Holiday pay in Michigan is completely up to the individual employer. Companies are not required by Michigan law or by federal law to provide paid holidays or to pay overtime for employees who work on holidays.

Most companies do provide paid holidays, usually around 5 to 7 per year. Which holidays are considered paid is set by each company, and are usually defined in the employee handbook.

According to Human Resources pros, “holiday pay” usually refers to additional wages paid to employees who are off work on holidays. Most employers pay workers for the hours they actually worked, plus 8 additional hours for the holiday. The additional hours are usually at the worker’s normal rate.

For example, Jason works 47 hours in a week that contains a holiday. Most employers would pay Jason 40 hours of regular pay, 8 hours of holiday pay (at the regular rate) and 7 hours of overtime. In this case, the worked holiday is considered as a part of the regular work week.

Donna is another example. She is off on New Year’s Day, a paid holiday at her company, and also works 40 hours that week. She would be entitled to 40 hours of pay at the regular rate, and 8 hours of holiday pay, also at the regular rate.

Yes, the total hours on Donna’s paycheck are 48, which by federal and Michigan law should qualify her for overtime pay. Since 8 of those hours were a holiday where she did not work, however, those hours can be paid at the regular rate. Employees are paid overtime only when they work more than 40 hours per week.

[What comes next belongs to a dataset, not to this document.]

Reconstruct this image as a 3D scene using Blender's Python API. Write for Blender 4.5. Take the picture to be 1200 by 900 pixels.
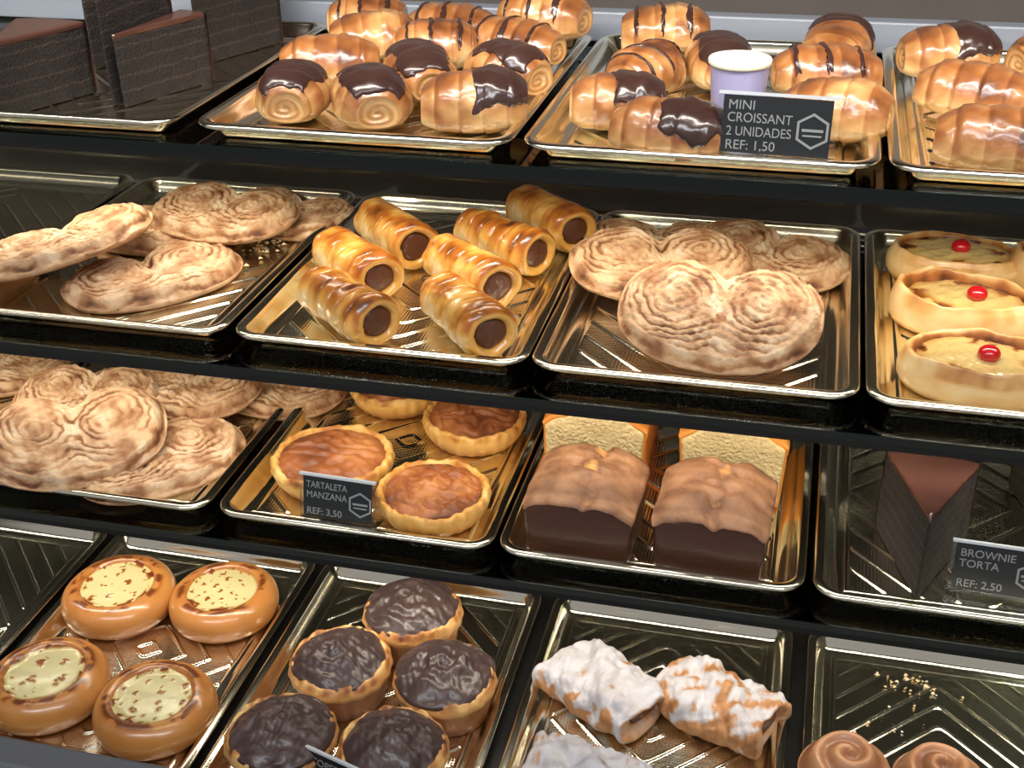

There are companies who pay a premium for working on a holiday, and some union contracts require holiday pay. Say Jason’s company pays time and a-half for working on a holiday and a holiday falls on Thursday. Jason might be paid his regular rate for 30 hours, the holiday rate for working 10 hours on Thursday, and the overtime rate for 7 hours. Since holiday pay and overtime are both paid as time-and-a-half, Jason would earn 17 hours of overtime pay in this example.